Credit-card convenience (5 May 2009)

I've worried before about whether I should switch to a cash-only lifestyle. The idea was that using only cash would keep me in touch with reality and allow me to actively resist the creep of ersatz convenience into my life. But this reasoning may be somewhat flawed, in that there are straight financial incentives for customers to use credit. (Then if they use it unwisely, they fall prey to the abusive lending practices that the consumer credit bill of rights law stalled in the Senate currently is intended to prevent. Basically, the payment system is designed to grease the path to debt slavery.)

After looking at how interchange fees -- what banks charge business for processing credit-card payments -- have increased despite technology making credit-card usage far more efficient, Mike at Rortybomb wonders why more businesses don't offer customers a discount for using cash. He breaks out some game-theoretical analysis to show that customers (thanks in part to rewards programs) have an incentive to pay with credit, especially since businesses pass on the bank fees to consumers through uniformly higher prices:
A small business I was at had a sign noting that they get charged over 2% every time a customer used a credit card, so why don’t you pay cash or with a check? But as I was about to pay cash, I wondered: “Don’t the prices already reflect that I will use a credit card? I might as well get points towards my free inflatable grill or whatever comes with the card.”
As Mike notes, this structure encourages us to use credit cards even when we don't find using them to be more convenient.

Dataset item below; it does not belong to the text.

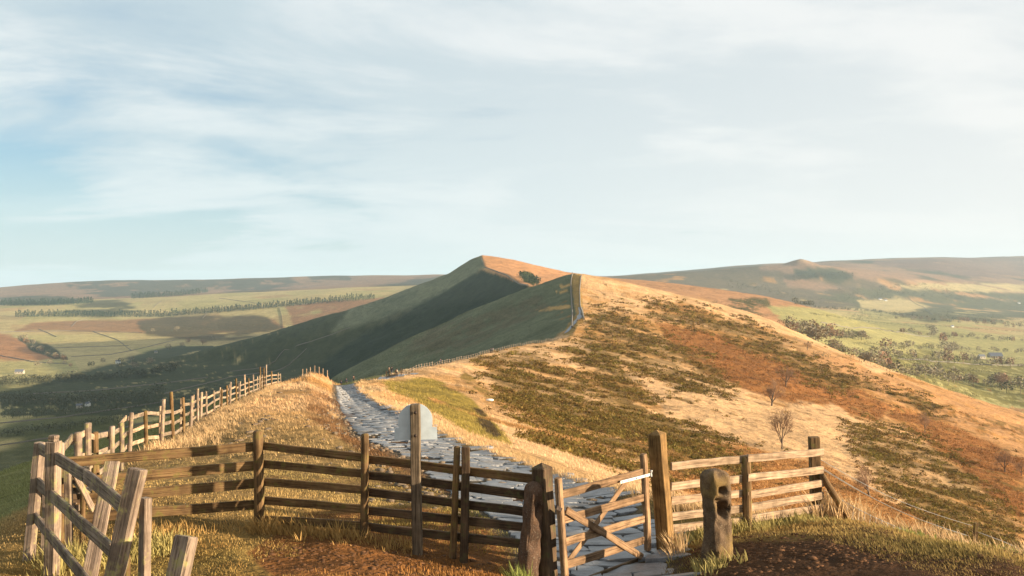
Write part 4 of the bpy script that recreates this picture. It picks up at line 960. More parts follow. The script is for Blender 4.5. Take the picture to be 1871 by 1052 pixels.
def sample(n, y0, y1, x0=-60, x1=1931, seed=1, pw=0.5):
    rg = np.random.default_rng(seed); u = rg.uniform(0, 1, n)
    Y = y0 * (y1 / y0) ** (u ** pw) if pw else rg.uniform(y0, y1, n)
    return PX(rg.uniform(x0, x1, n), Y), Y
def gcol(X, Y, gain=1.15):
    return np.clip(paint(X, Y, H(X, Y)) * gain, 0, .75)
def off_path(X, Y, m=1.02):
    pd, pw = path_side(X, Y); return ~((np.abs(pd) < pw * m) & (Y < 168))
FXW = ([5, 9.4, 12, 16, 20, 24.5, 29, 34, 45, 60, 79, 100], [60, 95, 140, 165, 235, 317, 348, 370, 420, 476, 513, 540])
# turf close by
X, Y = sample(37000, 6.3, 19, seed=2, pw=.95); Zp = H(X, Y); pyy = HY - Zp / Y * FPX; pxx = CX + X / Y * FPX
n1 = fbm(X, Y, 1.6, 3, 61); n2 = fbm(X, Y, 6, 3, 62)
mudc = ((pxx > 540) & (pxx < 1000) & (Y < 9.9)) ; mudr = (pxx > 1200) & (Y < 10.6)
keep = off_path(X, Y, 1.05) & ~(mudc & (fbm(X, Y, .8, 3, 66) < -.1)) & ~(mudr & (n1 + n2 * .5 < .05)) & ~((pxx > 985) & (pxx < 1215) & (Y < 9.2)) & (n1 > -.5)
mud_in = mudc
X, Y, n1, n2, pxx, mud_in, n3 = X[keep], Y[keep], n1[keep], n2[keep], pxx[keep], mud_in[keep], fbm(X, Y, .8, 3, 66)[keep]
c = gcol(X, Y, 1.35); lit = np.array([.46, .31, .11]); gr_ = np.array([.25, .24, .06]); org = np.array([.34, .15, .045])
t = sstep(-.2, .6, n2)[:, None]; west = (pxx < np.interp(Y, *FXW))[:, None]
c = np.where(west, c * 1.15, c * .45 + .55 * (lit * (1 - t) + gr_ * t))
o_ = ((Y < 10.6) & (pxx > 330) & (pxx < 1250))[:, None] * sstep(-.5, .3, n3)[:, None] * .85; c = c * (1 - o_) + org * o_
hh = np.where(mud_in, .022 + .05 * np.clip(n3, 0, 1), .022 + .06 * np.clip(n1 * .6 + n3 * .6, 0, 1)) + .0014 * Y
hh = hh * (1 - .5 * sstep(14, 19, Y)); blades('turf_grass', X, Y, hh, c * rng.uniform(.7, 1.2, (len(X), 1)), 8, .0095, np.full(len(X), .13), seed=3)
# longer bleached clumps: at the fence feet, on the brow, along the west fence, on the path's edges
def clump(n, fx, y0, y1, s0, s1, colr, nb, wd, sp, seed, name='long_grass', curl=.6, jit=.3):
    rg = np.random.default_rng(seed); Y = rg.uniform(0, 1, n) ** 1.5 * (y1 - y0) + y0; Xc = np.array([fx(y) for y in Y]) + rg.normal(0, jit, n)
    k = off_path(Xc, Y, 1.08); Xc, Y = Xc[k], Y[k]
    c = np.array(colr)[None, :] * rg.uniform(.75, 1.2, (len(Xc), 1)); return (Xc, Y, rg.uniform(s0, s1, len(Xc)), c, nb, wd, sp)
groups = []
pathx = lambda y: float(np.interp(y, PTH[:, 1], PTH[:, 0])); pathw = lambda y: float(np.interp(y, PTH[:, 1], PTH[:, 2]))
f1x = lambda t: None
def add(g): groups.append(g)
rg = np.random.default_rng(77)
ORG = (.42, .26, .09); STR = (.55, .38, .20); STG = (.40, .33, .12); GRN = (.24, .26, .07)
# under the middle fence
for x0, x1, ya, yb_, n, s0, s1, cc in ((474, 668, 10.45, 9.95, 110, .06, .24, ORG), (200, 470, 9.6, 10.5, 60, .05, .16, ORG), (668, 760, 9.9, 9.7, 30, .06, .15, ORG), (1225, 1366, 10.5, 11.2, 90, .08, .22, STG), (1366, 1500, 11.2, 12.1, 110, .08, .25, STG), (1500, 1600, 12.2, 12.6, 160, .2, .55, STR), (1600, 1760, 12.6, 11.4, 190, .15, .5, STR), (1700, 1900, 11.6, 9.6, 90, .10, .35, STR), (1430, 1700, 11.6, 11.0, 60, .06, .14, STG), (1640, 1900, 11.0, 9.6, 60, .06, .16, GRN), (940, 1010, 8.5, 8.8, 60, .12, .30, GRN), (1280, 1350, 9.0, 9.1, 40, .06, .16, STG), (1195, 1240, 10.2, 10.4, 50, .15, .35, STR), (60, 340, 7.9, 9.0, 110, .08, .28, STG), (460, 500, 10.2, 10.4, 25, .10, .28, ORG)):
    t = rg.uniform(0, 1, n); Yg = ya + (yb_ - ya) * t + rg.normal(0, .18, n); Xg = PX(x0 + (x1 - x0) * t + rg.normal(0, 6, n), Yg)
    add((Xg, Yg, rg.uniform(s0, s1, n), np.array(cc)[None] * rg.uniform(.75, 1.2, (n, 1))))
# right shoulder of the path and left fence foot
n = 2600; Yg = 13 * (140 / 13) ** rg.uniform(0, 1, n); pwv = np.interp(Yg, PTH[:, 1], PTH[:, 2]); Xg = np.interp(Yg, PTH[:, 1], PTH[:, 0]) + pwv + .45 + np.abs(rg.normal(0, 1.0, n)) * (1 + Yg / 60)
add((Xg, Yg, rg.uniform(.09, .24, n), np.array(STR)[None] * rg.uniform(.8, 1.15, (n, 1))))
n = 1500; Yg = 21 * (80 / 21) ** rg.uniform(0, 1, n); Xg = PX(np.interp(Yg, *FXW), Yg) + np.abs(rg.normal(0, .7, n)) + .05
add((Xg, Yg, rg.uniform(.08, .30, n), np.array(STR)[None] * rg.uniform(.85, 1.2, (n, 1))))
GX = np.concatenate([g[0] for g in groups]); GY = np.concatenate([g[1] for g in groups]); GS = np.concatenate([g[2] for g in groups]); GC = np.vstack([g[3] for g in groups])
k = off_path(GX, GY, 1.04); blades('long_grass', GX[k], GY[k], GS[k], GC[k], 12, .012, np.full(k.sum(), .10), curl=.7, seg=3, seed=5)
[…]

Nonetheless, I still think retailers are too mindful of consumer convenience to ever implement a cash discount, which does send a message that customers are not always right in their preferences. The discount -- differential pricing for different classes of consumers -- would make explicit something retailers prefer to remain concealed: the practice of price discrimination. Once customers are aware that their activities might affect what they have to pay, their comfort level with shopping as a leisure activity generally has to shift as well. In America, set prices promote the enticing illusion that shopping has a leveling effect, that in the great arena of goods, all customers are equal since they are entitled to the same great deals. This also has the byproduct of letting us experience any exclusive deals we finagle as personal triumphs, secret signs of our specialness or our ability to beat the system, transcend it, rise above consumerism while mastering its terms.